### [What to do]
Repeat only the lines from the one holding "crown(nt, [W3(x, y, z)" down to the last line of the listing below, including both of those lines.

— Start Data segment —

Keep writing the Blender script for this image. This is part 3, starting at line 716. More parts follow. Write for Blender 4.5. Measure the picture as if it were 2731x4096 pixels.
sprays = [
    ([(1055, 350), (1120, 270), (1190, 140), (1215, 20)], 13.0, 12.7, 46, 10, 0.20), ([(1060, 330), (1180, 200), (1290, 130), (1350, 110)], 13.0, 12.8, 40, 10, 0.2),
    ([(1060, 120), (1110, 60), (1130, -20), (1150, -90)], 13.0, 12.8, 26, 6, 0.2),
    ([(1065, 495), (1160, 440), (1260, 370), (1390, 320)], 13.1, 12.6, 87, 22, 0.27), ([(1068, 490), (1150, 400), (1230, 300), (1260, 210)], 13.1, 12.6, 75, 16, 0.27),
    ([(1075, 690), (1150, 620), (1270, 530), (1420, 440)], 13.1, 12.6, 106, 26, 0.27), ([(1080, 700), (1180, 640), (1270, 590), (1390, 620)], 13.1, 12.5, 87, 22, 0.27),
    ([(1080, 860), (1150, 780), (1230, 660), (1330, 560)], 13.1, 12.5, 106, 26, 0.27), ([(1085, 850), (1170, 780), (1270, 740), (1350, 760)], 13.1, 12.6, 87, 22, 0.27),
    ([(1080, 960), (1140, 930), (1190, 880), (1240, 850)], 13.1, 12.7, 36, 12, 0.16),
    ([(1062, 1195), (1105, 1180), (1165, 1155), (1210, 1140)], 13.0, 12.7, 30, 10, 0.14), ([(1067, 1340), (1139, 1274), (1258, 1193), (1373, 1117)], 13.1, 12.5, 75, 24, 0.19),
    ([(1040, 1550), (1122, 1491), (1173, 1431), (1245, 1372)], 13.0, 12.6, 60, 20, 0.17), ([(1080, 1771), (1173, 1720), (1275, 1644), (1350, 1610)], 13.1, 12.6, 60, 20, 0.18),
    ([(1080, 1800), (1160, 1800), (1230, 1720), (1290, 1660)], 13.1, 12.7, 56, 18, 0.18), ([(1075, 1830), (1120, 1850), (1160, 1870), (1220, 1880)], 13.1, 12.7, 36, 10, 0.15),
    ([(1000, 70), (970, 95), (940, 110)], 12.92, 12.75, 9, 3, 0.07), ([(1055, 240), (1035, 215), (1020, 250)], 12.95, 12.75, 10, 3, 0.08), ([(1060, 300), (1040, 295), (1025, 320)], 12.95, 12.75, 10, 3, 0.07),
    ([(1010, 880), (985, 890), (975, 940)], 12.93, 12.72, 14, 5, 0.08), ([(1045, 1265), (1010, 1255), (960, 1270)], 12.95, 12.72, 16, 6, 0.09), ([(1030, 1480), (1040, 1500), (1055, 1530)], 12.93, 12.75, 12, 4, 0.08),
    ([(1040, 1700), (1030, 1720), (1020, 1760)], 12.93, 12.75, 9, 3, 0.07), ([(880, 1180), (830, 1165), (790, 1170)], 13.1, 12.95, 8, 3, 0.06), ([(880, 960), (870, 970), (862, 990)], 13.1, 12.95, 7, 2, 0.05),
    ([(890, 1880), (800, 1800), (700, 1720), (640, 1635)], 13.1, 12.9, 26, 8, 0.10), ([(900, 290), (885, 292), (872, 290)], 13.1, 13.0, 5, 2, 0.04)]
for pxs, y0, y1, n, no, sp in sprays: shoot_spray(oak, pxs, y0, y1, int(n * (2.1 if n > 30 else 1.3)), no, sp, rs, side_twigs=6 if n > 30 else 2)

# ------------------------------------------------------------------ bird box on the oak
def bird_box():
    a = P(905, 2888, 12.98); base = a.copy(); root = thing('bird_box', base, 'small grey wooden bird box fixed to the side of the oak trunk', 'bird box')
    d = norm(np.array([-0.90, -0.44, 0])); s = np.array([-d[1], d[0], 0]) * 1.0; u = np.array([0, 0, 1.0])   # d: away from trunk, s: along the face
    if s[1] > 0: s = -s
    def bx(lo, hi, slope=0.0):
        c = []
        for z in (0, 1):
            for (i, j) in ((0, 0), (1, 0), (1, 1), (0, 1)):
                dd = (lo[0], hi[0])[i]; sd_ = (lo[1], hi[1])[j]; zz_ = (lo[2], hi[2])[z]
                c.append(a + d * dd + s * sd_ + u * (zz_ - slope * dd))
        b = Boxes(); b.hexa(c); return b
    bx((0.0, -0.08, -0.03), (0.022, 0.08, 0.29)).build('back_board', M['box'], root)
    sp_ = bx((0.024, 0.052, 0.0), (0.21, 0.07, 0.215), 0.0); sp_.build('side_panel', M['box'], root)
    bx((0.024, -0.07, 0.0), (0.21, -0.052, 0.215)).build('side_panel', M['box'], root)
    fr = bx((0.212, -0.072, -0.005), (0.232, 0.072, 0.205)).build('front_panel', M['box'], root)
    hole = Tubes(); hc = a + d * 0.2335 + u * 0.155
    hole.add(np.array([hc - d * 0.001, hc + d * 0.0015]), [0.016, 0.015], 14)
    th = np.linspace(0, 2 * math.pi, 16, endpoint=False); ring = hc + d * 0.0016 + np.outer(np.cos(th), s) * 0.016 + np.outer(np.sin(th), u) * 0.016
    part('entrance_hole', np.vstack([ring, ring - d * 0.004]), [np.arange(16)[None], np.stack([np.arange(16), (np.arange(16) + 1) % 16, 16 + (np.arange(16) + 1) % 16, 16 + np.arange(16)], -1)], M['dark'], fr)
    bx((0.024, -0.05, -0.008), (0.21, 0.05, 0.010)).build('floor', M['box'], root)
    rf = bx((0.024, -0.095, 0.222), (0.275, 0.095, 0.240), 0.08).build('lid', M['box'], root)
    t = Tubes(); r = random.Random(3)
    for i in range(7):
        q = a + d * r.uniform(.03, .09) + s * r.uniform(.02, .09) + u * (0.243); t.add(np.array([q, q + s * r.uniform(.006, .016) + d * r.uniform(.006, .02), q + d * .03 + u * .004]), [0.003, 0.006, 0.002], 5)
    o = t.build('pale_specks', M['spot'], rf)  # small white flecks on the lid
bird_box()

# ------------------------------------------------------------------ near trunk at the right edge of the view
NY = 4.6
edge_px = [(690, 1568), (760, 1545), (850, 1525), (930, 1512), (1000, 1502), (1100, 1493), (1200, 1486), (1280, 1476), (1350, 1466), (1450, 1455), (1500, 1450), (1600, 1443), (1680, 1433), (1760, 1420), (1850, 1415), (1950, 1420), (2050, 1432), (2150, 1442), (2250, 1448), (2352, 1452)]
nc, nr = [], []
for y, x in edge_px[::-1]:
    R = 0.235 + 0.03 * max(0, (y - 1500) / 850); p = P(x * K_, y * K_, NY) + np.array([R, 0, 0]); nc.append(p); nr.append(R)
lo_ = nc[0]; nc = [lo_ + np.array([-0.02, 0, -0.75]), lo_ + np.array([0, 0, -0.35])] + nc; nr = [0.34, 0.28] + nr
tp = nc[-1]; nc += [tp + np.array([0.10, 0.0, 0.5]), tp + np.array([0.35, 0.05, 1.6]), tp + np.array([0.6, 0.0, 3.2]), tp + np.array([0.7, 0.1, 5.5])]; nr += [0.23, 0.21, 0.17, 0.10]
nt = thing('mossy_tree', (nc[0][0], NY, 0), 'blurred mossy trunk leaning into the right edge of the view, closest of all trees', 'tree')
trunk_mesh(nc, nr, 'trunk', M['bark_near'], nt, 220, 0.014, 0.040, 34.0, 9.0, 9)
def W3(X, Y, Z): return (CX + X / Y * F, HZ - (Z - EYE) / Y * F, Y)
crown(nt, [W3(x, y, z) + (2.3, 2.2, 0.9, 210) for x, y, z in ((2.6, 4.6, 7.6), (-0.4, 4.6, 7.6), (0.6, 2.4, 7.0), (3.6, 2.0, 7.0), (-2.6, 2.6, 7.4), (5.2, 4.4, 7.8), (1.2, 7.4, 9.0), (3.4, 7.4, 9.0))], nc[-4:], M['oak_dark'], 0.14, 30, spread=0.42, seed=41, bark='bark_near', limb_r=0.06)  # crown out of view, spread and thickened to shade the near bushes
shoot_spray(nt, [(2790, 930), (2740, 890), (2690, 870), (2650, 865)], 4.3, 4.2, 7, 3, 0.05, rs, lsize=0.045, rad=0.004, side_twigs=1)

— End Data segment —

### [Full response]
crown(nt, [W3(x, y, z) + (2.3, 2.2, 0.9, 210) for x, y, z in ((2.6, 4.6, 7.6), (-0.4, 4.6, 7.6), (0.6, 2.4, 7.0), (3.6, 2.0, 7.0), (-2.6, 2.6, 7.4), (5.2, 4.4, 7.8), (1.2, 7.4, 9.0), (3.4, 7.4, 9.0))], nc[-4:], M['oak_dark'], 0.14, 30, spread=0.42, seed=41, bark='bark_near', limb_r=0.06)  # crown out of view, spread and thickened to shade the near bushes
shoot_spray(nt, [(2790, 930), (2740, 890), (2690, 870), (2650, 865)], 4.3, 4.2, 7, 3, 0.05, rs, lsize=0.045, rad=0.004, side_twigs=1)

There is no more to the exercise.